Dal giorno del debutto, avvenuto a Parigi il 10 novembre 2010 nel Teatro delle Bouffes du Nord, sede del Centre International de Créations Theatrales, Un flauto magico di Peter Brook, titolo ufficialmente designato a divenire il suo testamento artistico, ha goduto di molte rappresentazioni: due al Teatro Grande di Brescia. Le note di Mozart e le parole di Schikaneder sono state liberamente riadattate (dallo stesso Brook con Franck Krawczyk e Marie-Hélène Estienne), scarnificate fino a raggiungerne l'essenza; ma avrebbero potuto essere le note e le parole di chiunque altro. Ciò che interessava era lo scorrere, senza esaurirsi, della Bellezza.
Questo è stato a tutti gli effetti il, anzi, un Flauto di Brook, una sua magia, al centro della quale ci ha proiettati.
Potremmo descrivere il coinvolgimento viscerale del cast di cantanti-attori in continuo rinnovamento (a Brescia erano Dima Bawab, Leïla Benhamza, Thomas Dolié, Betsabée Haas, Alex Mansoori, Roger Padullés, Vincent Pavesi, Abdou Ouologuem, Jean Dauriac), potremmo soffermarci sulla recitazione quadrilingue nel fluire di un linguaggio avulso da ogni contesto, oppure, da melomani quali siamo, potremmo entrare nello specifico delle vocalità cameristiche o della incisiva-non-incisività dell'accompagnamento al pianoforte (Vincent Planès).
Sbaglieremmo. La musica non è scaturita dalle voci o dai tasti: era sussurro dell'anima.
Nessun fattore è risultato singolarmente rilevante, se non l'intento complessivo: la ricerca di una naturalità cinta di colori onirici quanto immersa nella suggestione del presente. Se si fosse trattato di un altro regista, avremmo ravvisato un lavorio di sottrazione (proprio come stiamo immodestamente tentando di fare noi in queste righe).
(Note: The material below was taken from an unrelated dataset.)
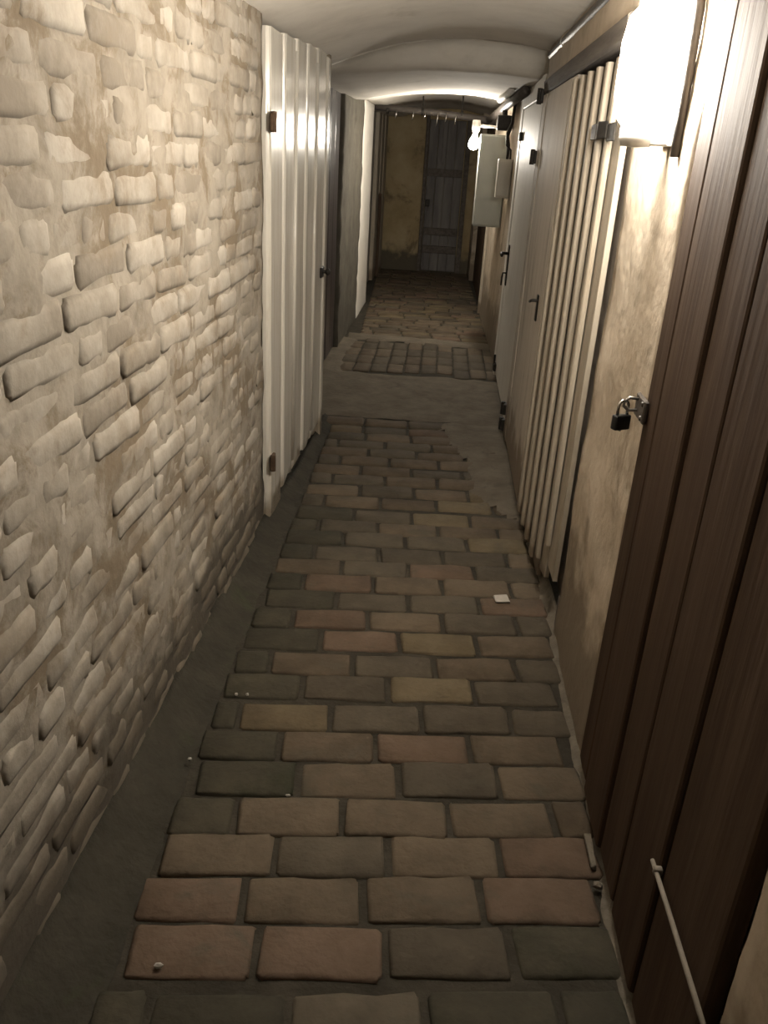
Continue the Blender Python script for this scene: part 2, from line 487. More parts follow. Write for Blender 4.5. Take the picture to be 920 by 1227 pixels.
# ------------------------------------------------------------------ floor
bm = bmesh.new()
nx, ny = 24, 140
g = [[bm.verts.new((-1.0 + 1.7 * i / nx, -1.5 + 12.8 * j / ny, -0.0085 + 0.003 * noise.noise(Vector((i * 0.6, j * 0.6, 3))))) for i in range(nx + 1)] for j in range(ny + 1)]
for a, b in zip(g, g[1:]):
    for k in range(nx):
        bm.faces.new((a[k], a[k + 1], b[k + 1], b[k]))
lo = [bm.verts.new(p) for p in ((-1, -1.5, -0.1), (0.7, -1.5, -0.1), (0.7, 11.3, -0.1), (-1, 11.3, -0.1))]
bm.faces.new(lo)
bm.faces.new([lo[0], lo[1]] + g[0][::-1])
bm.faces.new([lo[3], lo[2]] + g[-1][::-1])
bm.faces.new([lo[0], lo[3]] + [r[0] for r in g][::-1])
bm.faces.new([lo[1], lo[2]] + [r[-1] for r in g][::-1])
floor = tag(obj('floor', bm, X['bed'], smooth=True), 'old brick paved cellar floor with patches of cement', 'floor', kind='structure')

PAV = [brick_mesh('paver', 0.236, 0.117, 0.05, 0.009, 0.0032, 10 + i, 0.6) for i in range(7)]
HALF = [brick_mesh('half_paver', 0.110, 0.117, 0.05, 0.009, 0.0032, 20 + i, 0.6) for i in range(3)]
# (distance of the row, one known joint across the passage)
ROWS = [(0.36, -.05), (0.48, .07), (0.605, -.06), (0.73, .06), (0.855, -.05), (0.98, .08), (1.121, -.004), (1.246, -.058), (1.362, -.016), (1.474, .118), (1.60, -.007), (1.722, -.074), (1.844, .04),
        (1.979, -.06), (2.095, .072), (2.227, -.043), (2.353, -.154), (2.478, -.027), (2.602, -.159), (2.717, -.039), (2.837, -.158),
        (2.966, -.063), (3.074, .066), (3.196, -.046), (3.346, .054), (3.475, -.05), (3.612, -.193), (3.735, -.073), (3.865, -.19),
        (3.99, -.06), (4.115, -.232), (4.24, -.10), (4.36, -.125)]
RED = {(1.121, -.129), (1.246, .30), (2.353, -.28), (2.227, -.16), (1.722, .05), (1.362, .35)}
YEL = {(1.979, .06), (2.227, .08), (1.722, .054), (3.196, .08), (2.966, .3), (3.346, .17), (3.475, .3), (1.844, -.32)}
def near_any(s, y, x, tol=0.09):
    return any(abs(a - y) < 0.03 and abs(b - x) < tol for a, b in s)
def lay(x, y, rot, half=False, m=None, squeeze=1.0, dz=0.0):
    me = HALF[rnd.randrange(3)] if half else PAV[rnd.randrange(7)]
    o = link_mesh('brick', me, floor, m)
    o.location = (x, y, rnd.uniform(-0.003, 0.003) + dz)
    o.rotation_euler = (rnd.uniform(-0.02, 0.02), rnd.uniform(-0.012, 0.012), rot + rnd.uniform(-0.02, 0.02))
    o.scale = (squeeze, rnd.uniform(0.96, 1.02), 1)
    return o
n_brick = 0
def paver_mat(x, y):
    u = rnd.random()
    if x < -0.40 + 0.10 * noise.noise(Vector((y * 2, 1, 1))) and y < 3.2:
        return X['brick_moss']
    if x > 0.3 and y < 1.2 or y < 1.0:
        return X['brick_grey'] if u < 0.7 else X['brick_moss']
    if near_any(RED, y, x):
        return X['brick_red']
    if near_any(YEL, y, x):
        return X['brick_yellow']
    return X['brick_grey'] if u < 0.34 else X['brick_buff'] if u < 0.90 else X['brick_red'] if u < 0.95 else X['brick_yellow']
PITCH = 0.2465
for (y0, j) in ROWS:
    if y0 < 0.6:
        continue
    xl, xr = -0.50 - 0.012 * y0, 0.452 - 0.006 * max(0, y0 - 2)
    slope = 0.12 - 0.065 * sm(1.0, 4.5, y0)
    x = j - PITCH * 4
    while x < xr:
        a, b = x + 0.0062, x + PITCH - 0.0062
        x += PITCH
        a2, b2 = max(a, xl), min(b, xr)
        if b2 - a2 < 0.05:
            continue
        cx, ln = (a2 + b2) / 2, b2 - a2
        half = ln < 0.16
        lay(cx, y0 + slope * cx + rnd.uniform(-0.004, 0.004), math.atan(slope), half, paver_mat(cx, y0), ln / (0.110 if half else 0.236))
        n_brick += 1
# pale kerb course at the threshold
for x in (-0.5, -0.255, -0.01):
    lay(x, 4.50 + 0.06 * x, 0.055, False, X['brick_grey'] if x > -0.1 else X['brick_buff'], 1.0, 0.004)
    n_brick += 1
# bricks laid lengthwise past the cement slab
for i in range(10):
    x = -0.64 + i * 0.118
    y = 5.62 + rnd.uniform(0, 0.12)
    while y < 6.62:
        lay(x - 0.008 * (y - 5.6), y + 0.117, math.pi / 2, False, X['brick_grey'] if rnd.random() < 0.6 else X['brick_buff'], 1.03).scale.y = 0.93
        n_brick += 1
        y += 0.245
# rows beyond, single bricks as long as they can be told apart, then one joined paving
rest = bmesh.new()
y = 6.95
r = 0
while y < 11.12:
    xl, xr = -0.66 - 0.045 * (y - 7), 0.425 - 0.03 * (y - 7)
    x = xl - rnd.uniform(0, 0.2)
    while x < xr:
        a2, b2 = max(x + 0.006, xl), min(x + PITCH - 0.006, xr)
        x += PITCH
        if b2 - a2 < 0.06:
            continue
        cx, ln = (a2 + b2) / 2, b2 - a2
        half = ln < 0.16
        m = rnd.choice([X['brick_buff'], X['brick_buff'], X['brick_red'], X['brick_yellow'], X['brick_grey']])
        if n_brick < 292:
            lay(cx, y + 0.04 * cx, 0.04, half, m, ln / (0.110 if half else 0.236))
            n_brick += 1
        else:
            b2m = bmesh.new()
            b2m.from_mesh(HALF[r % 3] if half else PAV[r % 7])
            b2m.transform(Matrix.Translation((cx, y + 0.04 * cx, rnd.uniform(-0.003, 0.003))) @ Matrix.Rotation(0.04, 4, 'Z') @ Matrix.Diagonal((ln / (0.110 if half else 0.236), 1, 1, 1)))
            mi = rnd.randrange(3)
            for f in b2m.faces:
                f.material_index = mi
            merge(rest, b2m)
        r += 1
    y += 0.121
tag(obj('brick_paving', rest, [X['brick_buff'], X['brick_red'], X['brick_yellow']], floor, smooth=True), kind='stuff')

def patch(name, outline, zc, m, parent, fr=9.0, amp=0.003, step=0.04, edge=0.05, base=-0.012):
    """cement spread over the bricks: an uneven skin thinning out to its ragged outline."""
    def inside(p):
        c, n = False, len(outline)
        for i in range(n):
            (ax, ay), (bx, by) = outline[i], outline[(i + 1) % n]
            if (ay > p[1]) != (by > p[1]) and p[0] < (bx - ax) * (p[1] - ay) / (by - ay) + ax:
                c = not c
        return c
    def dist(p):
        d = 9
        for i in range(len(outline)):
            a, b = Vector(outline[i]), Vector(outline[(i + 1) % len(outline)])
            t = max(0, min(1, (Vector(p) - a).dot(b - a) / (b - a).length_squared))
            d = min(d, (Vector(p) - a - (b - a) * t).length)
        return d if inside(p) else -d
    x0, x1 = min(p[0] for p in outline) - edge, max(p[0] for p in outline) + edge
    y0, y1 = min(p[1] for p in outline) - edge, max(p[1] for p in outline) + edge
    bm = bmesh.new()
    nx, ny = int((x1 - x0) / step) + 1, int((y1 - y0) / step) + 1
    vs = {}
    for i in range(nx + 1):
        for j in range(ny + 1):
            x, y = x0 + step * i, y0 + step * j
            d = dist((x, y)) + 0.03 * noise.noise(Vector((x * fr, y * fr, 1)))
            h = base + (zc - base) * sm(-edge, edge * 0.4, d) + amp * noise.noise(Vector((x * 7, y * 7, 4)))
            if d > -edge:
                vs[i, j] = bm.verts.new((x, y, h))
    for i in range(nx):
        for j in range(ny):
            q = [vs.get(k) for k in ((i, j), (i + 1, j), (i + 1, j + 1), (i, j + 1))]
            if all(q):
                bm.faces.new(q)
    return obj(name, bm, m, parent, smooth=True)
patch('cement_slab', [(-0.80, 4.62), (-0.1, 4.60), (0.50, 4.55), (0.50, 5.60), (0.1, 5.62), (-0.45, 5.58), (-0.68, 5.62), (-0.69, 6.7), (-0.84, 6.75), (-0.84, 5.0)], 0.004, X['cement'], floor)
patch('cement_strip', [(-0.72, 6.72), (0.46, 6.66), (0.46, 6.86), (-0.74, 6.92)], 0.003, X['cement'], floor)
patch('cement_smear', [(0.22, 3.55), (0.44, 3.2), (0.46, 4.58), (0.05, 4.56), (0.12, 4.2), (0.20, 3.95)], 0.0065, X['cement'], floor)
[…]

Brook ancor prima ha pensato per sottrazione, cercando, attraverso la narrazione del processo iniziatico dei protagonisti mozartiani, un proprio percorso di elevazione che ha saldamente poggiato, assieme ai piedi scalzi degli attori, sulla nudità terrena per suggerne l'energia propellente e librarsi al di sopra di ogni sovrastruttura o convenzione, umana e teatrale.
Il pianoforte in un angolo del boccascena, l'imponente struttura dell'impianto luci a vista, così come non camuffati erano i piedistalli della foresta di canne, unico elemento scenografico. Perché il teatro non ha bisogno di nascondere la finzione, che è la sua verità, il suo intrinseco soffio vitale.
A ben vedere, non c'è stato null'altro sul palco, se non un flusso di emozioni da assorbirsi sotto la pelle. Inutili i simboli, i fondali, finanche gli oggetti - disturbanti nella loro mansione raziocinante, superflui all'economia di un insieme dalla forza intuitiva - con la sola eccezione dei due rivestenti magici poteri sonori: un campanello a forma di triangolo ed un flauto. Quest'ultimo, sospeso a mezz'aria tra le mani del protagonista, nel quadro conclusivo è stato saldamente impugnato dal Mago come la bacchetta di un direttore d'orchestra, o forse, ci piace immaginare, come quella di Prospero, scatenante la Tempesta shakespeariana che costrinse i naviganti a sbarcare a riva, ed ora servita, a fine spettacolo, a far planare sulla terra gli spettatori dopo un volo di novanta minuti in uno spazio interiore universale, sospinti da un alito lievissimo di Poesia.